▸ Directions
Restate, word for word, all of the material shown below.

▸ The data
------------------------------------
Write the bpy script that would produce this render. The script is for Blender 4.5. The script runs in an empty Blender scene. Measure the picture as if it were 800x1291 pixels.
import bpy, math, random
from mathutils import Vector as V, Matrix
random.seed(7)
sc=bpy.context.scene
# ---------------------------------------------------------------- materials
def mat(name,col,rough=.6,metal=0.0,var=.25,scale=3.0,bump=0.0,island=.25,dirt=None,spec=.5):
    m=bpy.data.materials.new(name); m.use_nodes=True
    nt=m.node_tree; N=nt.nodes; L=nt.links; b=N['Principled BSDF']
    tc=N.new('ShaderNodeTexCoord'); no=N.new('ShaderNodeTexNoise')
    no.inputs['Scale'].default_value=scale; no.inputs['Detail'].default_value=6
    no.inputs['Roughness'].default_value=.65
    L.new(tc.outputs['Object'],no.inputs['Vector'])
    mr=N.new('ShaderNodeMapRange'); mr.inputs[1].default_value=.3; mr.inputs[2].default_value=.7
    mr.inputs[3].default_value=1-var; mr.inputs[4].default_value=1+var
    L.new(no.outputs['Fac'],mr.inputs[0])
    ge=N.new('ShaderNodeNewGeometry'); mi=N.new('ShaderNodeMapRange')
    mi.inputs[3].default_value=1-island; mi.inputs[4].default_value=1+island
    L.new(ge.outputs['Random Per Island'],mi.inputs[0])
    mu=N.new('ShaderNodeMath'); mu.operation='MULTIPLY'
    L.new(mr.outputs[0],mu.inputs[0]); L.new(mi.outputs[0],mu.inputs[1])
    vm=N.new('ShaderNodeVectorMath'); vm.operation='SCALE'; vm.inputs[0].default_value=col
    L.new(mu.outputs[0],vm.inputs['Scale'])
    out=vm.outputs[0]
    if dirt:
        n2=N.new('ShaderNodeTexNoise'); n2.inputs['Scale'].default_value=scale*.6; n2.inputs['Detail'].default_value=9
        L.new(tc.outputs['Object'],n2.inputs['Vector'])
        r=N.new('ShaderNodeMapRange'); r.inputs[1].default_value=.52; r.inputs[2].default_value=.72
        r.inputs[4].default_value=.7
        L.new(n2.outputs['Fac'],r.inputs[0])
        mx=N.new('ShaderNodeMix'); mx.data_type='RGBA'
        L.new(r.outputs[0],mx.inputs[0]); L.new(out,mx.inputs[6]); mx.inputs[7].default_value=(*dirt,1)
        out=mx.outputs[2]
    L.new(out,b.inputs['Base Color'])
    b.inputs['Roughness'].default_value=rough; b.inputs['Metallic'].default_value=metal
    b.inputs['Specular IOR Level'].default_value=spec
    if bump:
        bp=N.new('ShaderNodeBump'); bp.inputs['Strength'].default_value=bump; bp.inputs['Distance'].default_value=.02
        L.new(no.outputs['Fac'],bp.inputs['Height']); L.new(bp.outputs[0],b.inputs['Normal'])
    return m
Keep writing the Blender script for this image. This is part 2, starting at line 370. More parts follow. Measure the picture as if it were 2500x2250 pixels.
------------------------------------
▸ Exercise answer
Write the bpy script that would produce this render. The script is for Blender 4.5. The script runs in an empty Blender scene. Measure the picture as if it were 800x1291 pixels.
import bpy, math, random
from mathutils import Vector as V, Matrix
random.seed(7)
sc=bpy.context.scene
# ---------------------------------------------------------------- materials
def mat(name,col,rough=.6,metal=0.0,var=.25,scale=3.0,bump=0.0,island=.25,dirt=None,spec=.5):
    m=bpy.data.materials.new(name); m.use_nodes=True
    nt=m.node_tree; N=nt.nodes; L=nt.links; b=N['Principled BSDF']
    tc=N.new('ShaderNodeTexCoord'); no=N.new('ShaderNodeTexNoise')
    no.inputs['Scale'].default_value=scale; no.inputs['Detail'].default_value=6
    no.inputs['Roughness'].default_value=.65
    L.new(tc.outputs['Object'],no.inputs['Vector'])
    mr=N.new('ShaderNodeMapRange'); mr.inputs[1].default_value=.3; mr.inputs[2].default_value=.7
    mr.inputs[3].default_value=1-var; mr.inputs[4].default_value=1+var
    L.new(no.outputs['Fac'],mr.inputs[0])
    ge=N.new('ShaderNodeNewGeometry'); mi=N.new('ShaderNodeMapRange')
    mi.inputs[3].default_value=1-island; mi.inputs[4].default_value=1+island
    L.new(ge.outputs['Random Per Island'],mi.inputs[0])
    mu=N.new('ShaderNodeMath'); mu.operation='MULTIPLY'
    L.new(mr.outputs[0],mu.inputs[0]); L.new(mi.outputs[0],mu.inputs[1])
    vm=N.new('ShaderNodeVectorMath'); vm.operation='SCALE'; vm.inputs[0].default_value=col
    L.new(mu.outputs[0],vm.inputs['Scale'])
    out=vm.outputs[0]
    if dirt:
        n2=N.new('ShaderNodeTexNoise'); n2.inputs['Scale'].default_value=scale*.6; n2.inputs['Detail'].default_value=9
        L.new(tc.outputs['Object'],n2.inputs['Vector'])
        r=N.new('ShaderNodeMapRange'); r.inputs[1].default_value=.52; r.inputs[2].default_value=.72
        r.inputs[4].default_value=.7
        L.new(n2.outputs['Fac'],r.inputs[0])
        mx=N.new('ShaderNodeMix'); mx.data_type='RGBA'
        L.new(r.outputs[0],mx.inputs[0]); L.new(out,mx.inputs[6]); mx.inputs[7].default_value=(*dirt,1)
        out=mx.outputs[2]
    L.new(out,b.inputs['Base Color'])
    b.inputs['Roughness'].default_value=rough; b.inputs['Metallic'].default_value=metal
    b.inputs['Specular IOR Level'].default_value=spec
    if bump:
        bp=N.new('ShaderNodeBump'); bp.inputs['Strength'].default_value=bump; bp.inputs['Distance'].default_value=.02
        L.new(no.outputs['Fac'],bp.inputs['Height']); L.new(bp.outputs[0],b.inputs['Normal'])
    return m
Keep writing the Blender script for this image. This is part 2, starting at line 370. More parts follow. Measure the picture as if it were 2500x2250 pixels.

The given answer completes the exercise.